So. I had a five-hour window between Saturday events 1 & 2, and, being a schlub, I don’t readily go home and then go out again. Particularly during the onset of the fall monsoon season. (We got a break this summer, so Gaia is catching up on her aquifers.) Accordingly, I put the lappie in a garbage bag (hmm, dorkiness/wet laptop, dorkiness/wet laptop. hmmmm), swapped my current novel folder from the desktop to my flash drive (triumphantly unearthed from the pits of the desk), and found the serial killer’s manuscript.

I dug out the fall clothes box (noticing that half the clothes had gone on summer adventures). I remembered my umbrella, the naproxen, my hairbrush and the second elastic needed after braiding at the T (preferred grooming place of the tardy). Lip balm, wallet, watch, phone, and keys. I remembered to grab my earphones, and–to my own amazement–the actual materials needed to find appointment #2. Put it all into my preferred laptop bag, i.e., the bright orange one with Son Goku in Super-Saiyan mode. Despite the complexity of this assemblage, plus washing my hair, I made appointment #1 in time to enjoy the breakfast beforehand.

Unfortunately, the flash drive with the four hours of work planned is still on my desk. I think the moment I realized this on the T was the first time I actually did that thing where you smack yourself on the forehead.

I consoled myself with my serial killer, and reminded myself that I was behind on my other blog. But I’m still less than pleased.

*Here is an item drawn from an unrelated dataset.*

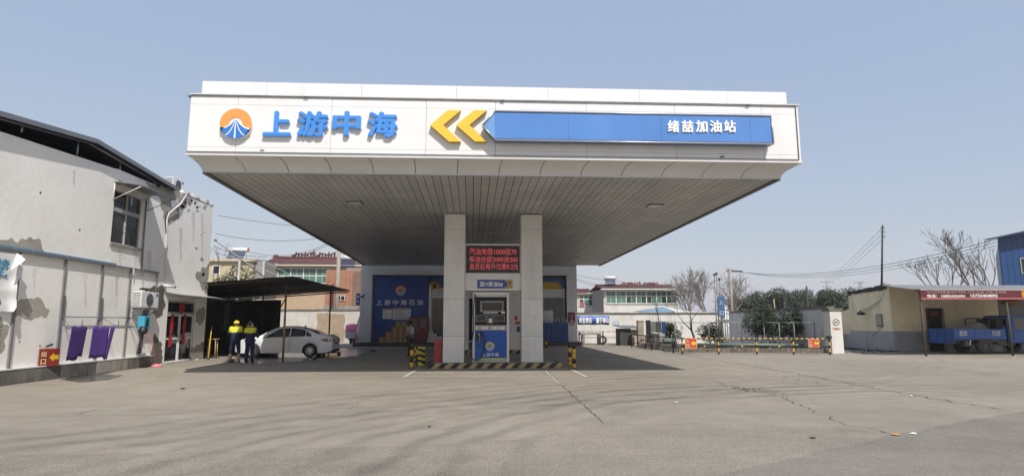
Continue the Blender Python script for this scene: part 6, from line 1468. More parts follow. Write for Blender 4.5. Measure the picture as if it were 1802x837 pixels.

However, under the heading of my favorite German word, schadenfreude, I saw that apparently the suffering was going around. On the way over to my writing nook on the Law School campus, I saw several groups of cheerfully painted chairs in the Yard. At first I thought they had been set up for some al fresco catering thing (you can eat free several times a week at Harvard if you scout around)–but no tables. Instead, they were all circled around facing each other in the manner that screams, “This is the way we will force total strangers to make self-conscious small talk with others, in some fantasy that they will Get Acquainted, especially as we don’t know what else to do with them.”

When I got closer, I saw that the chairs were all locked together with a cable, presumably to keep their occupants from escap–whoops, no; I mean “from theft.” One group had all tipped over onto their backs: Their invisible captives had scampered off into the freedom of the rain. Bravo, I said. May we all similarly escape those damned socializing cables.